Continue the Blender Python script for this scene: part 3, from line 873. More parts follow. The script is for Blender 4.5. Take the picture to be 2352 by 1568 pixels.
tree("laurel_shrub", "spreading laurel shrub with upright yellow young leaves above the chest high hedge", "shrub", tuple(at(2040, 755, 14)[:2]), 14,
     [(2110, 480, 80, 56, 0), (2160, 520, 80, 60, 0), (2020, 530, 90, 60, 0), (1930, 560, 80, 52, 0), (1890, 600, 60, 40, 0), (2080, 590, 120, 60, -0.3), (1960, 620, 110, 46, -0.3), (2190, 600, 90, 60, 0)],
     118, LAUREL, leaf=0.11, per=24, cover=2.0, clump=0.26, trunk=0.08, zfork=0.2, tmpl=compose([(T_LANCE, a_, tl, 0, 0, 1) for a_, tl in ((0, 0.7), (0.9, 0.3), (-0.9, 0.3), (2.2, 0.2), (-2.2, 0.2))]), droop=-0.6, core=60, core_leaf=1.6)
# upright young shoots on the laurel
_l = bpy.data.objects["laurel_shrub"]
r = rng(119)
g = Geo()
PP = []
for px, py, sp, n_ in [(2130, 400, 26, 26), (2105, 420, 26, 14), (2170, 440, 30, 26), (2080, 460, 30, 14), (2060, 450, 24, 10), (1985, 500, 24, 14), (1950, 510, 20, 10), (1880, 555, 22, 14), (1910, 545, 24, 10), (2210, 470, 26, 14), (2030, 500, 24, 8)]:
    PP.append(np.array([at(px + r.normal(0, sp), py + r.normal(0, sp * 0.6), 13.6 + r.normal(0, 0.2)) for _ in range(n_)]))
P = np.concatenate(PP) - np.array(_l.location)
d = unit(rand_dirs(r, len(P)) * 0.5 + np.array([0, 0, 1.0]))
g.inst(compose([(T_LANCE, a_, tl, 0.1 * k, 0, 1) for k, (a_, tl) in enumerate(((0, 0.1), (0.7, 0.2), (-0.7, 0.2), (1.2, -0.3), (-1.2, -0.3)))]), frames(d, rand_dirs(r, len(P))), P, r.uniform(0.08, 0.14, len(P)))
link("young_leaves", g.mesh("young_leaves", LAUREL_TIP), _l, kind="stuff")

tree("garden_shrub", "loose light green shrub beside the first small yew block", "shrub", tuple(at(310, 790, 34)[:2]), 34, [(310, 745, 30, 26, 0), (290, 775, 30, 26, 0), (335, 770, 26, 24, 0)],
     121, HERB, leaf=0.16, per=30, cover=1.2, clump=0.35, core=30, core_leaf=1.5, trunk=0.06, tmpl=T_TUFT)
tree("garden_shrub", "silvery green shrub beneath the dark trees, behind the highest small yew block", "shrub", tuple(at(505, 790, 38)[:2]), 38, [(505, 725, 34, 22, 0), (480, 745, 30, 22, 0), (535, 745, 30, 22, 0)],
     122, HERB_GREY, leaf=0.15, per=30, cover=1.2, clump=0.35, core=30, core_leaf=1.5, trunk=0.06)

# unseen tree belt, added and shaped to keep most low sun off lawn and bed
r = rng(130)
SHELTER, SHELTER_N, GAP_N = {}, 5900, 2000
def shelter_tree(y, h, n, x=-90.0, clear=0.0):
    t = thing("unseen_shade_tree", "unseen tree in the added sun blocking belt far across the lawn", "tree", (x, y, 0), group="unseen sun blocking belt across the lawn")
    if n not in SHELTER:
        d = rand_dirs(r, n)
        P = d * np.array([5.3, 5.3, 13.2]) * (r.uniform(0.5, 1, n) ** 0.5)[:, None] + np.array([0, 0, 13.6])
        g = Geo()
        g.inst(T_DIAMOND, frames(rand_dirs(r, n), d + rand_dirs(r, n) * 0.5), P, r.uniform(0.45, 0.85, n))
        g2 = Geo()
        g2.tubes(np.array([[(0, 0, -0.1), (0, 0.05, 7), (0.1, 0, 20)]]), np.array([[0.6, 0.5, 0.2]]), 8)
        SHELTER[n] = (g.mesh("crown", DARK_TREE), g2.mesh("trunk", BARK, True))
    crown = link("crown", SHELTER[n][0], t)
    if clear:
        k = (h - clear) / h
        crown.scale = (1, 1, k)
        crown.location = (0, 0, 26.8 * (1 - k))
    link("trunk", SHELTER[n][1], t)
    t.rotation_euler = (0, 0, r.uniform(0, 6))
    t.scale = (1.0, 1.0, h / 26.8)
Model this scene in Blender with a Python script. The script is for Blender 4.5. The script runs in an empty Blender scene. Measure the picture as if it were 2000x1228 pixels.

----------

Return the listing above in its exact form.

Continue the Blender Python script for this scene: part 3, from line 873. More parts follow. The script is for Blender 4.5. Take the picture to be 2352 by 1568 pixels.
tree("laurel_shrub", "spreading laurel shrub with upright yellow young leaves above the chest high hedge", "shrub", tuple(at(2040, 755, 14)[:2]), 14,
     [(2110, 480, 80, 56, 0), (2160, 520, 80, 60, 0), (2020, 530, 90, 60, 0), (1930, 560, 80, 52, 0), (1890, 600, 60, 40, 0), (2080, 590, 120, 60, -0.3), (1960, 620, 110, 46, -0.3), (2190, 600, 90, 60, 0)],
     118, LAUREL, leaf=0.11, per=24, cover=2.0, clump=0.26, trunk=0.08, zfork=0.2, tmpl=compose([(T_LANCE, a_, tl, 0, 0, 1) for a_, tl in ((0, 0.7), (0.9, 0.3), (-0.9, 0.3), (2.2, 0.2), (-2.2, 0.2))]), droop=-0.6, core=60, core_leaf=1.6)
# upright young shoots on the laurel
_l = bpy.data.objects["laurel_shrub"]
r = rng(119)
g = Geo()
PP = []
for px, py, sp, n_ in [(2130, 400, 26, 26), (2105, 420, 26, 14), (2170, 440, 30, 26), (2080, 460, 30, 14), (2060, 450, 24, 10), (1985, 500, 24, 14), (1950, 510, 20, 10), (1880, 555, 22, 14), (1910, 545, 24, 10), (2210, 470, 26, 14), (2030, 500, 24, 8)]:
    PP.append(np.array([at(px + r.normal(0, sp), py + r.normal(0, sp * 0.6), 13.6 + r.normal(0, 0.2)) for _ in range(n_)]))
P = np.concatenate(PP) - np.array(_l.location)
d = unit(rand_dirs(r, len(P)) * 0.5 + np.array([0, 0, 1.0]))
g.inst(compose([(T_LANCE, a_, tl, 0.1 * k, 0, 1) for k, (a_, tl) in enumerate(((0, 0.1), (0.7, 0.2), (-0.7, 0.2), (1.2, -0.3), (-1.2, -0.3)))]), frames(d, rand_dirs(r, len(P))), P, r.uniform(0.08, 0.14, len(P)))
link("young_leaves", g.mesh("young_leaves", LAUREL_TIP), _l, kind="stuff")

tree("garden_shrub", "loose light green shrub beside the first small yew block", "shrub", tuple(at(310, 790, 34)[:2]), 34, [(310, 745, 30, 26, 0), (290, 775, 30, 26, 0), (335, 770, 26, 24, 0)],
     121, HERB, leaf=0.16, per=30, cover=1.2, clump=0.35, core=30, core_leaf=1.5, trunk=0.06, tmpl=T_TUFT)
tree("garden_shrub", "silvery green shrub beneath the dark trees, behind the highest small yew block", "shrub", tuple(at(505, 790, 38)[:2]), 38, [(505, 725, 34, 22, 0), (480, 745, 30, 22, 0), (535, 745, 30, 22, 0)],
     122, HERB_GREY, leaf=0.15, per=30, cover=1.2, clump=0.35, core=30, core_leaf=1.5, trunk=0.06)

# unseen tree belt, added and shaped to keep most low sun off lawn and bed
r = rng(130)
SHELTER, SHELTER_N, GAP_N = {}, 5900, 2000
def shelter_tree(y, h, n, x=-90.0, clear=0.0):
    t = thing("unseen_shade_tree", "unseen tree in the added sun blocking belt far across the lawn", "tree", (x, y, 0), group="unseen sun blocking belt across the lawn")
    if n not in SHELTER:
        d = rand_dirs(r, n)
        P = d * np.array([5.3, 5.3, 13.2]) * (r.uniform(0.5, 1, n) ** 0.5)[:, None] + np.array([0, 0, 13.6])
        g = Geo()
        g.inst(T_DIAMOND, frames(rand_dirs(r, n), d + rand_dirs(r, n) * 0.5), P, r.uniform(0.45, 0.85, n))
        g2 = Geo()
        g2.tubes(np.array([[(0, 0, -0.1), (0, 0.05, 7), (0.1, 0, 20)]]), np.array([[0.6, 0.5, 0.2]]), 8)
        SHELTER[n] = (g.mesh("crown", DARK_TREE), g2.mesh("trunk", BARK, True))
    crown = link("crown", SHELTER[n][0], t)
    if clear:
        k = (h - clear) / h
        crown.scale = (1, 1, k)
        crown.location = (0, 0, 26.8 * (1 - k))
    link("trunk", SHELTER[n][1], t)
    t.rotation_euler = (0, 0, r.uniform(0, 6))
    t.scale = (1.0, 1.0, h / 26.8)
Model this scene in Blender with a Python script. The script is for Blender 4.5. The script runs in an empty Blender scene. Measure the picture as if it were 2000x1228 pixels.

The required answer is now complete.